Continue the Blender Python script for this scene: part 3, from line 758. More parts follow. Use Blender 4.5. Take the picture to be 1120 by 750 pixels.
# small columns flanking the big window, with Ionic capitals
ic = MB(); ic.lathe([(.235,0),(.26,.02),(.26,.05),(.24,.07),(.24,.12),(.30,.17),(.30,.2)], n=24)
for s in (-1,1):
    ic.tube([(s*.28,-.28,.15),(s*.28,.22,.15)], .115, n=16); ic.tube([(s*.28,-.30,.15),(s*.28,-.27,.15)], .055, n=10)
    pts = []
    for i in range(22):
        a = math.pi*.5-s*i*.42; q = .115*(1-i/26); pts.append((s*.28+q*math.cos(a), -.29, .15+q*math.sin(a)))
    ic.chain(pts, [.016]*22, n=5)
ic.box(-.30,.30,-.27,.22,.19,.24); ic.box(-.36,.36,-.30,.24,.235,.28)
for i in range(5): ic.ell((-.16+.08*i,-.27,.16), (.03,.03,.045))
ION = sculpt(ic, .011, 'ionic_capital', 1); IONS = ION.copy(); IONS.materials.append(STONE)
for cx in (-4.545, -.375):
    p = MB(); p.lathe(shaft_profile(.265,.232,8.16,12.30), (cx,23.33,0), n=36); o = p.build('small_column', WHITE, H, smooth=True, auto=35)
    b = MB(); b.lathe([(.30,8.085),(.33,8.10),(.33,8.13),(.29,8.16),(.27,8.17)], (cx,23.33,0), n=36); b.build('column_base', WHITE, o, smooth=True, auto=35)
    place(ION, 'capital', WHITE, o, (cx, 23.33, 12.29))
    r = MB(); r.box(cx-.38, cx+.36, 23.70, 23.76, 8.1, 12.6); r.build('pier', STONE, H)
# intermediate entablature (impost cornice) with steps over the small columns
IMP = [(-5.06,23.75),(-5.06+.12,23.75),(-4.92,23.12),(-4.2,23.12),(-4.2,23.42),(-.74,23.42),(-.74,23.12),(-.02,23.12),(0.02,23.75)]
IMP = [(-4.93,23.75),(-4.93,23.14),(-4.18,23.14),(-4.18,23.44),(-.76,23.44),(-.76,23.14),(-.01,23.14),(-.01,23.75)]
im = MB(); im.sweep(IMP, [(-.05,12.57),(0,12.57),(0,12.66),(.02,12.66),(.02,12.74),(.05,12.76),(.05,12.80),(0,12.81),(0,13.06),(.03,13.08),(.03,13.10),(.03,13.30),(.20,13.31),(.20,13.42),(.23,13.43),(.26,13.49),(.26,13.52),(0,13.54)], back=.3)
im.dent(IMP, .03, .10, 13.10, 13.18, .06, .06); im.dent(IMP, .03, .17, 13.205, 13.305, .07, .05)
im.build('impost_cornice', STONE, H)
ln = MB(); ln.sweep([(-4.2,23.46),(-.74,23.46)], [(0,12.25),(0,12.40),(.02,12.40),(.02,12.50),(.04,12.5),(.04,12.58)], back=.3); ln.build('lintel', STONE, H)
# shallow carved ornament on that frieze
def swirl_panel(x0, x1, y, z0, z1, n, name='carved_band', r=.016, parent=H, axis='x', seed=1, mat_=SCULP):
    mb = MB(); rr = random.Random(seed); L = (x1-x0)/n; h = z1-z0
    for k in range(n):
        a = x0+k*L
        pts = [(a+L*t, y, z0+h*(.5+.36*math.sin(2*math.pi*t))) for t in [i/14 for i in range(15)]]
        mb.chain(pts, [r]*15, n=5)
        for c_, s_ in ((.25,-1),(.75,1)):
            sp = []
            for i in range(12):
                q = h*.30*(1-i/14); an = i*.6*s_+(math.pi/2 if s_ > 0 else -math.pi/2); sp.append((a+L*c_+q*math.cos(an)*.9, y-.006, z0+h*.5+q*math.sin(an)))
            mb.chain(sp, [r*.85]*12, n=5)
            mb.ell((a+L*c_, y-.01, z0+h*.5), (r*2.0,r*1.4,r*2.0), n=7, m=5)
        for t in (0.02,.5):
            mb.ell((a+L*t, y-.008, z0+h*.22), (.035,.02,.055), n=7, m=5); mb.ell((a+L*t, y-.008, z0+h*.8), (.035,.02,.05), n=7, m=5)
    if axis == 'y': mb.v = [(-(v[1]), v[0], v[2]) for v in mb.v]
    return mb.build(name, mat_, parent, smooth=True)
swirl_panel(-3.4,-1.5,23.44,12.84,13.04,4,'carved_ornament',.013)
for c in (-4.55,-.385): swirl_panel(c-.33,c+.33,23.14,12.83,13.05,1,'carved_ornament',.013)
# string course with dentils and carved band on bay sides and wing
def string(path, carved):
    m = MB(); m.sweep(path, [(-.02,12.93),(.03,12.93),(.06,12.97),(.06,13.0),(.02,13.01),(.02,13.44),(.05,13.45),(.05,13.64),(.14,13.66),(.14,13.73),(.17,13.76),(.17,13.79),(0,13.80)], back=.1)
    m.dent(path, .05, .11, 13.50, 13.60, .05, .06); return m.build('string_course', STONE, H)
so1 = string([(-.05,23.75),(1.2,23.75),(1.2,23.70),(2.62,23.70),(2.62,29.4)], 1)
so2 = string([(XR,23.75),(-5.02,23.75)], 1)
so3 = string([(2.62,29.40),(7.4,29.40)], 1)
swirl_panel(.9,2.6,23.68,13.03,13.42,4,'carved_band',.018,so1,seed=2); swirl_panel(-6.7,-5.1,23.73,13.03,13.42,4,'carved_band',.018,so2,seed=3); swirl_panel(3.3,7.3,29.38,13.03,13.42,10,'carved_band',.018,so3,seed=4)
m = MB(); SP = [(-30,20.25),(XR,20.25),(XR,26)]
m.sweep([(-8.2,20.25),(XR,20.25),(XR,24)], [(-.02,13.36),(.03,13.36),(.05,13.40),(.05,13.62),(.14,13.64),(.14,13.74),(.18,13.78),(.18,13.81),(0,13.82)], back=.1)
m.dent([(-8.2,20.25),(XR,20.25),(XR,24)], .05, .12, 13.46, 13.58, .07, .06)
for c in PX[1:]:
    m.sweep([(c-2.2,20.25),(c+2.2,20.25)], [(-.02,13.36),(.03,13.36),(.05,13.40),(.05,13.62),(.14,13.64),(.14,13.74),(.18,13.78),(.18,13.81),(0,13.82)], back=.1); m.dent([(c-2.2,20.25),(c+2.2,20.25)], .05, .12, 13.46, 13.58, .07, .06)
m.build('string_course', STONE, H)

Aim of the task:
Output the listing above exactly as it appears.

Correct answer:
Continue the Blender Python script for this scene: part 3, from line 758. More parts follow. Use Blender 4.5. Take the picture to be 1120 by 750 pixels.
# small columns flanking the big window, with Ionic capitals
ic = MB(); ic.lathe([(.235,0),(.26,.02),(.26,.05),(.24,.07),(.24,.12),(.30,.17),(.30,.2)], n=24)
for s in (-1,1):
    ic.tube([(s*.28,-.28,.15),(s*.28,.22,.15)], .115, n=16); ic.tube([(s*.28,-.30,.15),(s*.28,-.27,.15)], .055, n=10)
    pts = []
    for i in range(22):
        a = math.pi*.5-s*i*.42; q = .115*(1-i/26); pts.append((s*.28+q*math.cos(a), -.29, .15+q*math.sin(a)))
    ic.chain(pts, [.016]*22, n=5)
ic.box(-.30,.30,-.27,.22,.19,.24); ic.box(-.36,.36,-.30,.24,.235,.28)
for i in range(5): ic.ell((-.16+.08*i,-.27,.16), (.03,.03,.045))
ION = sculpt(ic, .011, 'ionic_capital', 1); IONS = ION.copy(); IONS.materials.append(STONE)
for cx in (-4.545, -.375):
    p = MB(); p.lathe(shaft_profile(.265,.232,8.16,12.30), (cx,23.33,0), n=36); o = p.build('small_column', WHITE, H, smooth=True, auto=35)
    b = MB(); b.lathe([(.30,8.085),(.33,8.10),(.33,8.13),(.29,8.16),(.27,8.17)], (cx,23.33,0), n=36); b.build('column_base', WHITE, o, smooth=True, auto=35)
    place(ION, 'capital', WHITE, o, (cx, 23.33, 12.29))
    r = MB(); r.box(cx-.38, cx+.36, 23.70, 23.76, 8.1, 12.6); r.build('pier', STONE, H)
# intermediate entablature (impost cornice) with steps over the small columns
IMP = [(-5.06,23.75),(-5.06+.12,23.75),(-4.92,23.12),(-4.2,23.12),(-4.2,23.42),(-.74,23.42),(-.74,23.12),(-.02,23.12),(0.02,23.75)]
IMP = [(-4.93,23.75),(-4.93,23.14),(-4.18,23.14),(-4.18,23.44),(-.76,23.44),(-.76,23.14),(-.01,23.14),(-.01,23.75)]
im = MB(); im.sweep(IMP, [(-.05,12.57),(0,12.57),(0,12.66),(.02,12.66),(.02,12.74),(.05,12.76),(.05,12.80),(0,12.81),(0,13.06),(.03,13.08),(.03,13.10),(.03,13.30),(.20,13.31),(.20,13.42),(.23,13.43),(.26,13.49),(.26,13.52),(0,13.54)], back=.3)
im.dent(IMP, .03, .10, 13.10, 13.18, .06, .06); im.dent(IMP, .03, .17, 13.205, 13.305, .07, .05)
im.build('impost_cornice', STONE, H)
ln = MB(); ln.sweep([(-4.2,23.46),(-.74,23.46)], [(0,12.25),(0,12.40),(.02,12.40),(.02,12.50),(.04,12.5),(.04,12.58)], back=.3); ln.build('lintel', STONE, H)
# shallow carved ornament on that frieze
def swirl_panel(x0, x1, y, z0, z1, n, name='carved_band', r=.016, parent=H, axis='x', seed=1, mat_=SCULP):
    mb = MB(); rr = random.Random(seed); L = (x1-x0)/n; h = z1-z0
    for k in range(n):
        a = x0+k*L
        pts = [(a+L*t, y, z0+h*(.5+.36*math.sin(2*math.pi*t))) for t in [i/14 for i in range(15)]]
        mb.chain(pts, [r]*15, n=5)
        for c_, s_ in ((.25,-1),(.75,1)):
            sp = []
            for i in range(12):
                q = h*.30*(1-i/14); an = i*.6*s_+(math.pi/2 if s_ > 0 else -math.pi/2); sp.append((a+L*c_+q*math.cos(an)*.9, y-.006, z0+h*.5+q*math.sin(an)))
            mb.chain(sp, [r*.85]*12, n=5)
            mb.ell((a+L*c_, y-.01, z0+h*.5), (r*2.0,r*1.4,r*2.0), n=7, m=5)
        for t in (0.02,.5):
            mb.ell((a+L*t, y-.008, z0+h*.22), (.035,.02,.055), n=7, m=5); mb.ell((a+L*t, y-.008, z0+h*.8), (.035,.02,.05), n=7, m=5)
    if axis == 'y': mb.v = [(-(v[1]), v[0], v[2]) for v in mb.v]
    return mb.build(name, mat_, parent, smooth=True)
swirl_panel(-3.4,-1.5,23.44,12.84,13.04,4,'carved_ornament',.013)
for c in (-4.55,-.385): swirl_panel(c-.33,c+.33,23.14,12.83,13.05,1,'carved_ornament',.013)
# string course with dentils and carved band on bay sides and wing
def string(path, carved):
    m = MB(); m.sweep(path, [(-.02,12.93),(.03,12.93),(.06,12.97),(.06,13.0),(.02,13.01),(.02,13.44),(.05,13.45),(.05,13.64),(.14,13.66),(.14,13.73),(.17,13.76),(.17,13.79),(0,13.80)], back=.1)
    m.dent(path, .05, .11, 13.50, 13.60, .05, .06); return m.build('string_course', STONE, H)
so1 = string([(-.05,23.75),(1.2,23.75),(1.2,23.70),(2.62,23.70),(2.62,29.4)], 1)
so2 = string([(XR,23.75),(-5.02,23.75)], 1)
so3 = string([(2.62,29.40),(7.4,29.40)], 1)
swirl_panel(.9,2.6,23.68,13.03,13.42,4,'carved_band',.018,so1,seed=2); swirl_panel(-6.7,-5.1,23.73,13.03,13.42,4,'carved_band',.018,so2,seed=3); swirl_panel(3.3,7.3,29.38,13.03,13.42,10,'carved_band',.018,so3,seed=4)
m = MB(); SP = [(-30,20.25),(XR,20.25),(XR,26)]
m.sweep([(-8.2,20.25),(XR,20.25),(XR,24)], [(-.02,13.36),(.03,13.36),(.05,13.40),(.05,13.62),(.14,13.64),(.14,13.74),(.18,13.78),(.18,13.81),(0,13.82)], back=.1)
m.dent([(-8.2,20.25),(XR,20.25),(XR,24)], .05, .12, 13.46, 13.58, .07, .06)
for c in PX[1:]:
    m.sweep([(c-2.2,20.25),(c+2.2,20.25)], [(-.02,13.36),(.03,13.36),(.05,13.40),(.05,13.62),(.14,13.64),(.14,13.74),(.18,13.78),(.18,13.81),(0,13.82)], back=.1); m.dent([(c-2.2,20.25),(c+2.2,20.25)], .05, .12, 13.46, 13.58, .07, .06)
m.build('string_course', STONE, H)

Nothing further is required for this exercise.